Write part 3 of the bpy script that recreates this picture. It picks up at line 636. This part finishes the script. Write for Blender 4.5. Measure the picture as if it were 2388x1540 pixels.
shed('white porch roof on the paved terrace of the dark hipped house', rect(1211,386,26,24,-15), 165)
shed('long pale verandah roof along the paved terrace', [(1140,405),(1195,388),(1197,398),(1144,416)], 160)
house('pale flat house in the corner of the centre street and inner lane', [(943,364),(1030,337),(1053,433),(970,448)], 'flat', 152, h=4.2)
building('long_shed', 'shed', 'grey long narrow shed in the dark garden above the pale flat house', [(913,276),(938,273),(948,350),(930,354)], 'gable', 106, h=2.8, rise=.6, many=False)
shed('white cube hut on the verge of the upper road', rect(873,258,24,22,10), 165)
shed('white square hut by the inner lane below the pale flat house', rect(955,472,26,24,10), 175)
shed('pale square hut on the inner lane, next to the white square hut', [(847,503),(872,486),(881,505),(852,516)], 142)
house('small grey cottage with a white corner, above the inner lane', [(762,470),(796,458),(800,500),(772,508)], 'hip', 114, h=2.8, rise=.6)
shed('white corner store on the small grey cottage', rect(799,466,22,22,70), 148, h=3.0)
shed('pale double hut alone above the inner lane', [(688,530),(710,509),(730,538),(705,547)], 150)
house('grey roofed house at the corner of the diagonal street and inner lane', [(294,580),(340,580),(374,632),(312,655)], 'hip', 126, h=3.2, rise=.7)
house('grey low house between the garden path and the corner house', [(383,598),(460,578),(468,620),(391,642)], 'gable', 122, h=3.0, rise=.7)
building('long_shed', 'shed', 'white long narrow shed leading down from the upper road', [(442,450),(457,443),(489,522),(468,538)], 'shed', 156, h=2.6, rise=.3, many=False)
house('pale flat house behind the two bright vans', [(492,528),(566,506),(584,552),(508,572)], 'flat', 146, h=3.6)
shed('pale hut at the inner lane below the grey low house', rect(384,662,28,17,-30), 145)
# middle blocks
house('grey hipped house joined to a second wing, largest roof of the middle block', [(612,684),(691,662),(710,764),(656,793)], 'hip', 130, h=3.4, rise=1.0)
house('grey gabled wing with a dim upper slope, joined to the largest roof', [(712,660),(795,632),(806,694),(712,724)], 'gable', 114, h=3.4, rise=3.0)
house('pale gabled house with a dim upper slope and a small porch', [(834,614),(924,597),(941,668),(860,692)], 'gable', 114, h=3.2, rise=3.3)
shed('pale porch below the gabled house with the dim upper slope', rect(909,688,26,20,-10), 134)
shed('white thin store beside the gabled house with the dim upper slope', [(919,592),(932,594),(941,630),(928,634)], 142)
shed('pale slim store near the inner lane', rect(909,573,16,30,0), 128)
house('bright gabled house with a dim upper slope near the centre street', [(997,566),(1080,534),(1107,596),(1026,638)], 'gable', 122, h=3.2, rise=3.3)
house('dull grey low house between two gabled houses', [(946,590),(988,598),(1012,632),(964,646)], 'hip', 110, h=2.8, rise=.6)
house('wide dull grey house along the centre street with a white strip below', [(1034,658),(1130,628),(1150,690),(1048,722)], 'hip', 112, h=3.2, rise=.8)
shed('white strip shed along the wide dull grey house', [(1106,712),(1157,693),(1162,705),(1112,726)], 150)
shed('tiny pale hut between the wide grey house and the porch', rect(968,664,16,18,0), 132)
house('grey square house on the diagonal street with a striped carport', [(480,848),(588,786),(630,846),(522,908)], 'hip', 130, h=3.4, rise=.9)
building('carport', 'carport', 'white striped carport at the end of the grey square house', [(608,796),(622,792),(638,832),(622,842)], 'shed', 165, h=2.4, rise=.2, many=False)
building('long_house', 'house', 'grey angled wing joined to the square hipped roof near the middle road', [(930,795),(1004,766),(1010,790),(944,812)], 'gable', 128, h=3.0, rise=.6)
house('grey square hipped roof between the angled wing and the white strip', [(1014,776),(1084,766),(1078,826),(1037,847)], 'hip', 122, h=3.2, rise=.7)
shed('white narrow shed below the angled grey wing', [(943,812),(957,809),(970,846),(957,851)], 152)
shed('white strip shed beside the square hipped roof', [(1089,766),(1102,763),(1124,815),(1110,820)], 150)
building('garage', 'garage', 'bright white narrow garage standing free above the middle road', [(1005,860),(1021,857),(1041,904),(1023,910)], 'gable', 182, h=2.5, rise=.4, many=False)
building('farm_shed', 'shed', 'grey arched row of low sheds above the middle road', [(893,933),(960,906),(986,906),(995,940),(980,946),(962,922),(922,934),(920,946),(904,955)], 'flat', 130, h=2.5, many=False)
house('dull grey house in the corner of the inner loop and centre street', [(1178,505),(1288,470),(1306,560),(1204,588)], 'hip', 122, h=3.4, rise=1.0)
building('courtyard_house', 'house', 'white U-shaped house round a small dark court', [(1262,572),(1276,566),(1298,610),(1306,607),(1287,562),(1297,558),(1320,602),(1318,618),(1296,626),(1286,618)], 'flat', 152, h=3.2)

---

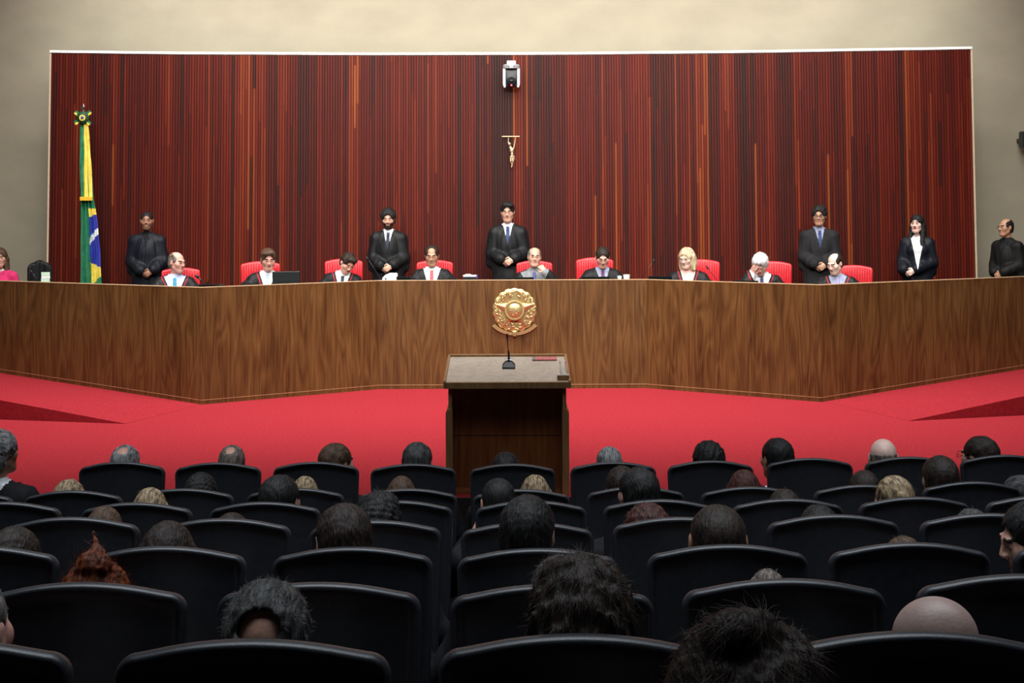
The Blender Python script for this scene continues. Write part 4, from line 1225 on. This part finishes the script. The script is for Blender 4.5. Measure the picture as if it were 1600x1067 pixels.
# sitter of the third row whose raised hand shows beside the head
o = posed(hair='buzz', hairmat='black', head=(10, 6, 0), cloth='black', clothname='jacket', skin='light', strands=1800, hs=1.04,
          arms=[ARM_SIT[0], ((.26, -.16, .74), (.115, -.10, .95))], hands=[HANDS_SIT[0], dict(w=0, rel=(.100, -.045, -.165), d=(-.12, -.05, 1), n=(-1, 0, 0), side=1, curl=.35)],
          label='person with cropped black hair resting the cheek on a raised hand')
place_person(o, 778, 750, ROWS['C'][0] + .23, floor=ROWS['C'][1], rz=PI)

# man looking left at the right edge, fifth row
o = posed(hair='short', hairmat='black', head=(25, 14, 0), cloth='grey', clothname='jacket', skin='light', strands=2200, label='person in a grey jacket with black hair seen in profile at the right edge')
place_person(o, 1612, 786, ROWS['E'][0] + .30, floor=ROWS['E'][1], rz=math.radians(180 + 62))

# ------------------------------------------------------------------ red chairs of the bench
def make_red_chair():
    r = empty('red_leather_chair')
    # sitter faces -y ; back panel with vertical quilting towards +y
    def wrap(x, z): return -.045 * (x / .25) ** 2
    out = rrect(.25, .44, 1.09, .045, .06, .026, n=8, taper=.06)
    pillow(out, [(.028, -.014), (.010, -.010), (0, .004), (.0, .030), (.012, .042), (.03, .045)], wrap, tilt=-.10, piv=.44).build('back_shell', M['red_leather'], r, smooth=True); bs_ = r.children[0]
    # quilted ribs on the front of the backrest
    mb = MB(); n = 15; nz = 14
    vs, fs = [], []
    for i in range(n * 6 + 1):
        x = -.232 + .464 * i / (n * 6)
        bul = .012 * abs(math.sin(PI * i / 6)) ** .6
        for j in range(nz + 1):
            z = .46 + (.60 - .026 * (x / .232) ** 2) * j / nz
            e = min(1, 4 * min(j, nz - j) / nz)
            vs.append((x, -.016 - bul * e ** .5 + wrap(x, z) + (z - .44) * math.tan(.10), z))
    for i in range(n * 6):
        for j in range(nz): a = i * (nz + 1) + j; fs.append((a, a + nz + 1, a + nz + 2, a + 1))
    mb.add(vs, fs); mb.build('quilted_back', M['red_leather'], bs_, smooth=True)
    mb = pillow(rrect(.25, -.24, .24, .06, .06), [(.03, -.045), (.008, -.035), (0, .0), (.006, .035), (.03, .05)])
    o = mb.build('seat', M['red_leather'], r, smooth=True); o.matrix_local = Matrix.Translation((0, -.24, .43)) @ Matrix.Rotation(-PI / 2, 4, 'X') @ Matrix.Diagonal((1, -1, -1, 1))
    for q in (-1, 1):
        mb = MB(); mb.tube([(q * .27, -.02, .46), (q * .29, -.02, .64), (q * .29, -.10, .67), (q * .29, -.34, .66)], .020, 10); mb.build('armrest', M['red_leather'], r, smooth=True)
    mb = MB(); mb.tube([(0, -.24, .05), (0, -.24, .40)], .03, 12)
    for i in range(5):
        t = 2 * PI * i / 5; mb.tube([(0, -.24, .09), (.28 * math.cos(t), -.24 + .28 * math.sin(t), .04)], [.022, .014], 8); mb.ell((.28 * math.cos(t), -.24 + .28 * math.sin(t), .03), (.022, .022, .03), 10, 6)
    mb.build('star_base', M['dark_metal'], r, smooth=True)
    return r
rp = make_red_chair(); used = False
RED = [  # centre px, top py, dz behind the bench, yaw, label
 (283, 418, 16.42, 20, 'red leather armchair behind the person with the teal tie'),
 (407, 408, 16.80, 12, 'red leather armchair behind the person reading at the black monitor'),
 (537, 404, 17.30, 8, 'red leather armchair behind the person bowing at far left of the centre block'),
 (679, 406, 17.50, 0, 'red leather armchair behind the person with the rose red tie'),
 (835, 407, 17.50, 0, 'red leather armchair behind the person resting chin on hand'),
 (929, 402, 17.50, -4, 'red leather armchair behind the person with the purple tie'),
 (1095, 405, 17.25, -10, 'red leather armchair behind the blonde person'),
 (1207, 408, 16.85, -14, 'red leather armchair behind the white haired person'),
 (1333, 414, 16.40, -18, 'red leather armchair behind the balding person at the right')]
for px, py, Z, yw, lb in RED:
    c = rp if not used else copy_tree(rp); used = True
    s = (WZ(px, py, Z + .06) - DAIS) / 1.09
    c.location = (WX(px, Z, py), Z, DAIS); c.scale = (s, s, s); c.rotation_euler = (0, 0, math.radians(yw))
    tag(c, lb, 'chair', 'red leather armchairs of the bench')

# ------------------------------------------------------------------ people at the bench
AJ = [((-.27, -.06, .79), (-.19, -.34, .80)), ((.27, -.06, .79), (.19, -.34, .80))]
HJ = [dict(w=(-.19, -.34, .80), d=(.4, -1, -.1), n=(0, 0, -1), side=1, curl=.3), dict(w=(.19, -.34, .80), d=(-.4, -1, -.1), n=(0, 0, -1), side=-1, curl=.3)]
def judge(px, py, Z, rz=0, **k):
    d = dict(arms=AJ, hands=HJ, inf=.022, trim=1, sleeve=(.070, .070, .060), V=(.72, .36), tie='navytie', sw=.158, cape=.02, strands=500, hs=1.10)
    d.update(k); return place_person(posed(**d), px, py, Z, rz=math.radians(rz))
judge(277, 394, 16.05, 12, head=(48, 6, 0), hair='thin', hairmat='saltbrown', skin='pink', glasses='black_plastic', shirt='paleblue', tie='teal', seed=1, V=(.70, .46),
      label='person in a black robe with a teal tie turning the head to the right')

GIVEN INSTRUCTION
Each line in the listing above that contains "from" should be copied.

ANSWER TO THIS PROBLEM
building('long_shed', 'shed', 'white long narrow shed leading down from the upper road', [(442,450),(457,443),(489,522),(468,538)], 'shed', 156, h=2.6, rise=.3, many=False)
The Blender Python script for this scene continues. Write part 4, from line 1225 on. This part finishes the script. The script is for Blender 4.5. Measure the picture as if it were 1600x1067 pixels.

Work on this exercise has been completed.